▶ _What you are asked to do_: Copy out all the data, word for word.
[Information supplied start]
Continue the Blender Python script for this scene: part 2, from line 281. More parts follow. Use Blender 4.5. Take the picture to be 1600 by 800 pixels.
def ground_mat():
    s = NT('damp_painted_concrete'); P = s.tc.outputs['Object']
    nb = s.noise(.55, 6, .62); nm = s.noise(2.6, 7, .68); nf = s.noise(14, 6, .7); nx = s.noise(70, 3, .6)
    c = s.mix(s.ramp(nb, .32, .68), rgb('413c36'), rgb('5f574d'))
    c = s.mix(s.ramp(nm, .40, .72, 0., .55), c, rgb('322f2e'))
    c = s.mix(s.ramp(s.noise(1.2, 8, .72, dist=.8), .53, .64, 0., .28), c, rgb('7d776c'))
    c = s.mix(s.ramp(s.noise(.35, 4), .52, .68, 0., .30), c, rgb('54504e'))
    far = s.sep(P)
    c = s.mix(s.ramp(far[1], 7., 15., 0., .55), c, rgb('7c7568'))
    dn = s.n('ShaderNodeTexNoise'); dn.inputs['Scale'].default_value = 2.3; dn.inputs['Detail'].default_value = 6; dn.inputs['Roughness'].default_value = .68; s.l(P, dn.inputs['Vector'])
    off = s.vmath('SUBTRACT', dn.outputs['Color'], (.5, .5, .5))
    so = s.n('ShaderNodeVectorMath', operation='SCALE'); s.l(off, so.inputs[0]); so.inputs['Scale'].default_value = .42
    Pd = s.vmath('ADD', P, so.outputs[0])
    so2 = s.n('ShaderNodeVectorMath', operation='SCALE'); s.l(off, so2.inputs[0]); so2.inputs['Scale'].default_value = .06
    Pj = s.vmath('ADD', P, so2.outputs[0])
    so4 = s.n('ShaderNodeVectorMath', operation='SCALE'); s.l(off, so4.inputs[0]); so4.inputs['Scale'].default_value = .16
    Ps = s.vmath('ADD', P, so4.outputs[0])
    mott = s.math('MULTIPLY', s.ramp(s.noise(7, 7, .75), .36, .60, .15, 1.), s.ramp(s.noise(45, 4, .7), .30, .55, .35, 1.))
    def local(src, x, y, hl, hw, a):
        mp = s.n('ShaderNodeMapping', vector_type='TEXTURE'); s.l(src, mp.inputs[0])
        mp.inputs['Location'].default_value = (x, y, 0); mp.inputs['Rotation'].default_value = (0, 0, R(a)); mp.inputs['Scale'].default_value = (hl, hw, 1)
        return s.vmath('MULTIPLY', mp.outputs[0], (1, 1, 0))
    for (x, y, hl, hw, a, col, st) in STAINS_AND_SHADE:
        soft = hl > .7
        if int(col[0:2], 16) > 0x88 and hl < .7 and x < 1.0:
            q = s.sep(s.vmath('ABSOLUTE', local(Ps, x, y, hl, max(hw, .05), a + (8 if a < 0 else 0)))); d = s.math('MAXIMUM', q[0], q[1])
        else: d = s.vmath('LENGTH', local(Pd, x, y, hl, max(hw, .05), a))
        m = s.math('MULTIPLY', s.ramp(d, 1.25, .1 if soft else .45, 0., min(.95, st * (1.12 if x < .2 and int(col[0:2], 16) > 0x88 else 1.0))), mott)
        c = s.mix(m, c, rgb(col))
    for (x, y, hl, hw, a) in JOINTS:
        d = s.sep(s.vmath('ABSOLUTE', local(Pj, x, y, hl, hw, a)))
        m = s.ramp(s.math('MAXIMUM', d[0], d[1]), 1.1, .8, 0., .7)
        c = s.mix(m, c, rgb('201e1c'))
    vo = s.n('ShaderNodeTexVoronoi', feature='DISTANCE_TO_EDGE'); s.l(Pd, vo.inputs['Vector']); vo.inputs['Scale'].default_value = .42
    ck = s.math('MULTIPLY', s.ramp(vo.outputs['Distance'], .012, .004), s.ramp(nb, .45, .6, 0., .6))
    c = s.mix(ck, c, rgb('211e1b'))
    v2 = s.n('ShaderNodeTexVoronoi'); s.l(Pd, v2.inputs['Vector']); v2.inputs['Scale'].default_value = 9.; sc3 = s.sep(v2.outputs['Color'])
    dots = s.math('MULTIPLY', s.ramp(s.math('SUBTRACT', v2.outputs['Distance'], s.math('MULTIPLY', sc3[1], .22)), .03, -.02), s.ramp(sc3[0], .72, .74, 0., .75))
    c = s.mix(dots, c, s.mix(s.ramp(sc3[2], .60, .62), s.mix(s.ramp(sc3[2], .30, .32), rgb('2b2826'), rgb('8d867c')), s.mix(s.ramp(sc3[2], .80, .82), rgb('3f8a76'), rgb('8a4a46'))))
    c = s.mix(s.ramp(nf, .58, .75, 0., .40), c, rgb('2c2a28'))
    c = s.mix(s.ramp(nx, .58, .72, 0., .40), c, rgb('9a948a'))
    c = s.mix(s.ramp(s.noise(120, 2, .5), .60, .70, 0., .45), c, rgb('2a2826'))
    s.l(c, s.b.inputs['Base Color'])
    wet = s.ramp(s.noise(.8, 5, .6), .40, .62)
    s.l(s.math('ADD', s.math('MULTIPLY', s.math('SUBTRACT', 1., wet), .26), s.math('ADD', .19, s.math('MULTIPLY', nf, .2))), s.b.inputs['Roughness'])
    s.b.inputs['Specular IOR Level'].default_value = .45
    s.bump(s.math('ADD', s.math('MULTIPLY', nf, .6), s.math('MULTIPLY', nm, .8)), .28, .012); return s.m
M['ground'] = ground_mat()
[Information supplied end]
▶ _Task response_:
Continue the Blender Python script for this scene: part 2, from line 281. More parts follow. Use Blender 4.5. Take the picture to be 1600 by 800 pixels.
def ground_mat():
    s = NT('damp_painted_concrete'); P = s.tc.outputs['Object']
    nb = s.noise(.55, 6, .62); nm = s.noise(2.6, 7, .68); nf = s.noise(14, 6, .7); nx = s.noise(70, 3, .6)
    c = s.mix(s.ramp(nb, .32, .68), rgb('413c36'), rgb('5f574d'))
    c = s.mix(s.ramp(nm, .40, .72, 0., .55), c, rgb('322f2e'))
    c = s.mix(s.ramp(s.noise(1.2, 8, .72, dist=.8), .53, .64, 0., .28), c, rgb('7d776c'))
    c = s.mix(s.ramp(s.noise(.35, 4), .52, .68, 0., .30), c, rgb('54504e'))
    far = s.sep(P)
    c = s.mix(s.ramp(far[1], 7., 15., 0., .55), c, rgb('7c7568'))
    dn = s.n('ShaderNodeTexNoise'); dn.inputs['Scale'].default_value = 2.3; dn.inputs['Detail'].default_value = 6; dn.inputs['Roughness'].default_value = .68; s.l(P, dn.inputs['Vector'])
    off = s.vmath('SUBTRACT', dn.outputs['Color'], (.5, .5, .5))
    so = s.n('ShaderNodeVectorMath', operation='SCALE'); s.l(off, so.inputs[0]); so.inputs['Scale'].default_value = .42
    Pd = s.vmath('ADD', P, so.outputs[0])
    so2 = s.n('ShaderNodeVectorMath', operation='SCALE'); s.l(off, so2.inputs[0]); so2.inputs['Scale'].default_value = .06
    Pj = s.vmath('ADD', P, so2.outputs[0])
    so4 = s.n('ShaderNodeVectorMath', operation='SCALE'); s.l(off, so4.inputs[0]); so4.inputs['Scale'].default_value = .16
    Ps = s.vmath('ADD', P, so4.outputs[0])
    mott = s.math('MULTIPLY', s.ramp(s.noise(7, 7, .75), .36, .60, .15, 1.), s.ramp(s.noise(45, 4, .7), .30, .55, .35, 1.))
    def local(src, x, y, hl, hw, a):
        mp = s.n('ShaderNodeMapping', vector_type='TEXTURE'); s.l(src, mp.inputs[0])
        mp.inputs['Location'].default_value = (x, y, 0); mp.inputs['Rotation'].default_value = (0, 0, R(a)); mp.inputs['Scale'].default_value = (hl, hw, 1)
        return s.vmath('MULTIPLY', mp.outputs[0], (1, 1, 0))
    for (x, y, hl, hw, a, col, st) in STAINS_AND_SHADE:
        soft = hl > .7
        if int(col[0:2], 16) > 0x88 and hl < .7 and x < 1.0:
            q = s.sep(s.vmath('ABSOLUTE', local(Ps, x, y, hl, max(hw, .05), a + (8 if a < 0 else 0)))); d = s.math('MAXIMUM', q[0], q[1])
        else: d = s.vmath('LENGTH', local(Pd, x, y, hl, max(hw, .05), a))
        m = s.math('MULTIPLY', s.ramp(d, 1.25, .1 if soft else .45, 0., min(.95, st * (1.12 if x < .2 and int(col[0:2], 16) > 0x88 else 1.0))), mott)
        c = s.mix(m, c, rgb(col))
    for (x, y, hl, hw, a) in JOINTS:
        d = s.sep(s.vmath('ABSOLUTE', local(Pj, x, y, hl, hw, a)))
        m = s.ramp(s.math('MAXIMUM', d[0], d[1]), 1.1, .8, 0., .7)
        c = s.mix(m, c, rgb('201e1c'))
    vo = s.n('ShaderNodeTexVoronoi', feature='DISTANCE_TO_EDGE'); s.l(Pd, vo.inputs['Vector']); vo.inputs['Scale'].default_value = .42
    ck = s.math('MULTIPLY', s.ramp(vo.outputs['Distance'], .012, .004), s.ramp(nb, .45, .6, 0., .6))
    c = s.mix(ck, c, rgb('211e1b'))
    v2 = s.n('ShaderNodeTexVoronoi'); s.l(Pd, v2.inputs['Vector']); v2.inputs['Scale'].default_value = 9.; sc3 = s.sep(v2.outputs['Color'])
    dots = s.math('MULTIPLY', s.ramp(s.math('SUBTRACT', v2.outputs['Distance'], s.math('MULTIPLY', sc3[1], .22)), .03, -.02), s.ramp(sc3[0], .72, .74, 0., .75))
    c = s.mix(dots, c, s.mix(s.ramp(sc3[2], .60, .62), s.mix(s.ramp(sc3[2], .30, .32), rgb('2b2826'), rgb('8d867c')), s.mix(s.ramp(sc3[2], .80, .82), rgb('3f8a76'), rgb('8a4a46'))))
    c = s.mix(s.ramp(nf, .58, .75, 0., .40), c, rgb('2c2a28'))
    c = s.mix(s.ramp(nx, .58, .72, 0., .40), c, rgb('9a948a'))
    c = s.mix(s.ramp(s.noise(120, 2, .5), .60, .70, 0., .45), c, rgb('2a2826'))
    s.l(c, s.b.inputs['Base Color'])
    wet = s.ramp(s.noise(.8, 5, .6), .40, .62)
    s.l(s.math('ADD', s.math('MULTIPLY', s.math('SUBTRACT', 1., wet), .26), s.math('ADD', .19, s.math('MULTIPLY', nf, .2))), s.b.inputs['Roughness'])
    s.b.inputs['Specular IOR Level'].default_value = .45
    s.bump(s.math('ADD', s.math('MULTIPLY', nf, .6), s.math('MULTIPLY', nm, .8)), .28, .012); return s.m
M['ground'] = ground_mat()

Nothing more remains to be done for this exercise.